Stated task: In this exercise, return the whole listing exactly, excluding any images.
## START
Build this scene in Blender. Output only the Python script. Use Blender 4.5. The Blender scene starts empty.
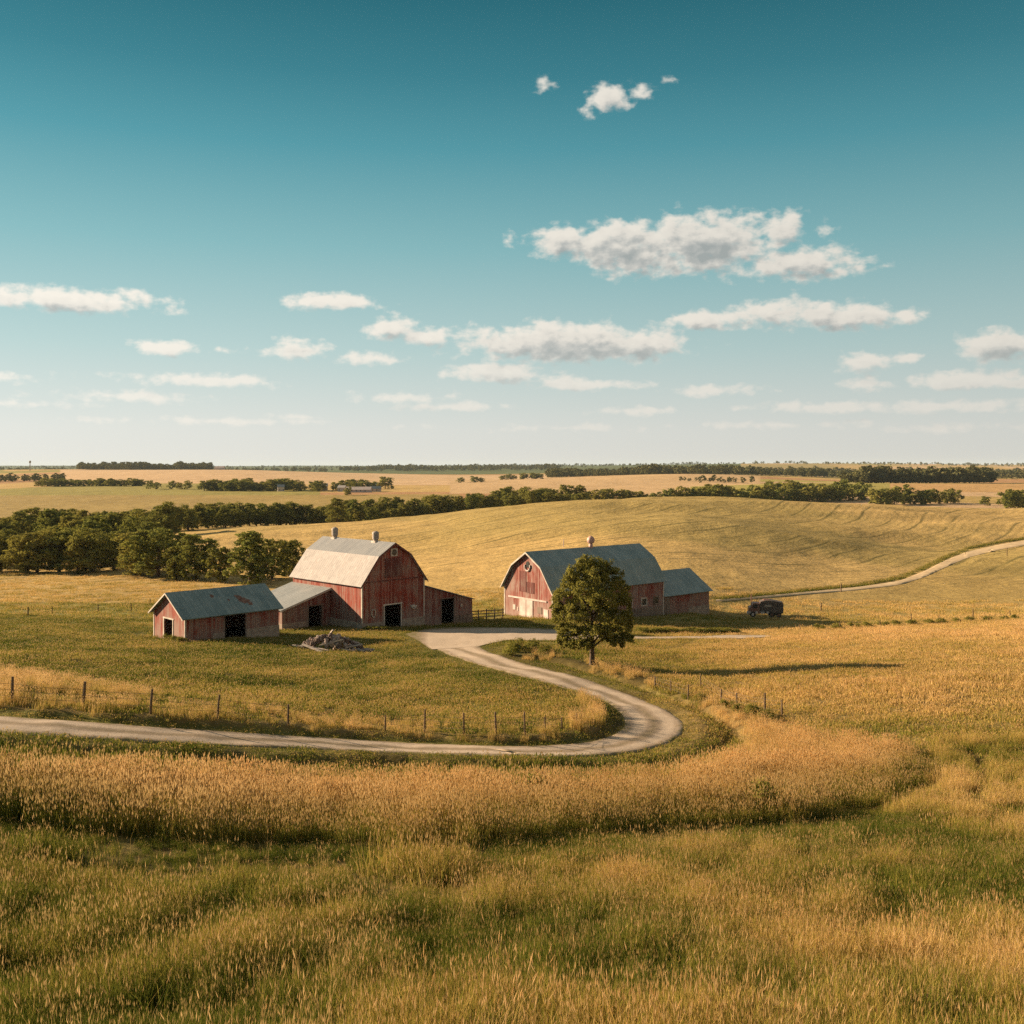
import bpy, math, random
import numpy as np
from mathutils import Vector
R = math.radians
# ---------------------------------------------------------------- camera, world, sun, exposure
scene = bpy.context.scene
COL = scene.collection
F = 1000.0            # focal length in pixels of the 1024 px frame
HY = 464.0            # horizon row
CZ = 24.0             # camera height above the farmyard datum
cam_d = bpy.data.cameras.new("camera"); cam = bpy.data.objects.new("camera", cam_d); COL.objects.link(cam)
cam.location = (0, 0, CZ); cam.rotation_euler = (R(90), 0, 0)
cam_d.sensor_width = 36; cam_d.lens = 36 * F / 1024; cam_d.shift_y = (HY - 512) / 1024
cam_d.clip_start = 0.1; cam_d.clip_end = 60000
scene.camera = cam
scene.view_settings.view_transform = 'Standard'; scene.view_settings.look = 'None'
scene.view_settings.exposure = 1.38; scene.view_settings.gamma = 1.0
SUN_EL, SUN_A = R(17.5), R(19)      # sun low on the left, slightly beyond the farm
sl = bpy.data.lights.new("sun", 'SUN'); sl.energy = 5.0; sl.angle = R(0.55); sl.color = (1.0, 0.75, 0.49)
sun = bpy.data.objects.new("sun", sl); COL.objects.link(sun)
tosun = Vector((-math.cos(SUN_A) * math.cos(SUN_EL), math.sin(SUN_A) * math.cos(SUN_EL), math.sin(SUN_EL)))
sun.rotation_euler = tosun.to_track_quat('Z', 'Y').to_euler(); sun.location = (-60, 20, 80)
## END
Problem solution:
Build this scene in Blender. Output only the Python script. Use Blender 4.5. The Blender scene starts empty.
import bpy, math, random
import numpy as np
from mathutils import Vector
R = math.radians
# ---------------------------------------------------------------- camera, world, sun, exposure
scene = bpy.context.scene
COL = scene.collection
F = 1000.0            # focal length in pixels of the 1024 px frame
HY = 464.0            # horizon row
CZ = 24.0             # camera height above the farmyard datum
cam_d = bpy.data.cameras.new("camera"); cam = bpy.data.objects.new("camera", cam_d); COL.objects.link(cam)
cam.location = (0, 0, CZ); cam.rotation_euler = (R(90), 0, 0)
cam_d.sensor_width = 36; cam_d.lens = 36 * F / 1024; cam_d.shift_y = (HY - 512) / 1024
cam_d.clip_start = 0.1; cam_d.clip_end = 60000
scene.camera = cam
scene.view_settings.view_transform = 'Standard'; scene.view_settings.look = 'None'
scene.view_settings.exposure = 1.38; scene.view_settings.gamma = 1.0
SUN_EL, SUN_A = R(17.5), R(19)      # sun low on the left, slightly beyond the farm
sl = bpy.data.lights.new("sun", 'SUN'); sl.energy = 5.0; sl.angle = R(0.55); sl.color = (1.0, 0.75, 0.49)
sun = bpy.data.objects.new("sun", sl); COL.objects.link(sun)
tosun = Vector((-math.cos(SUN_A) * math.cos(SUN_EL), math.sin(SUN_A) * math.cos(SUN_EL), math.sin(SUN_EL)))
sun.rotation_euler = tosun.to_track_quat('Z', 'Y').to_euler(); sun.location = (-60, 20, 80)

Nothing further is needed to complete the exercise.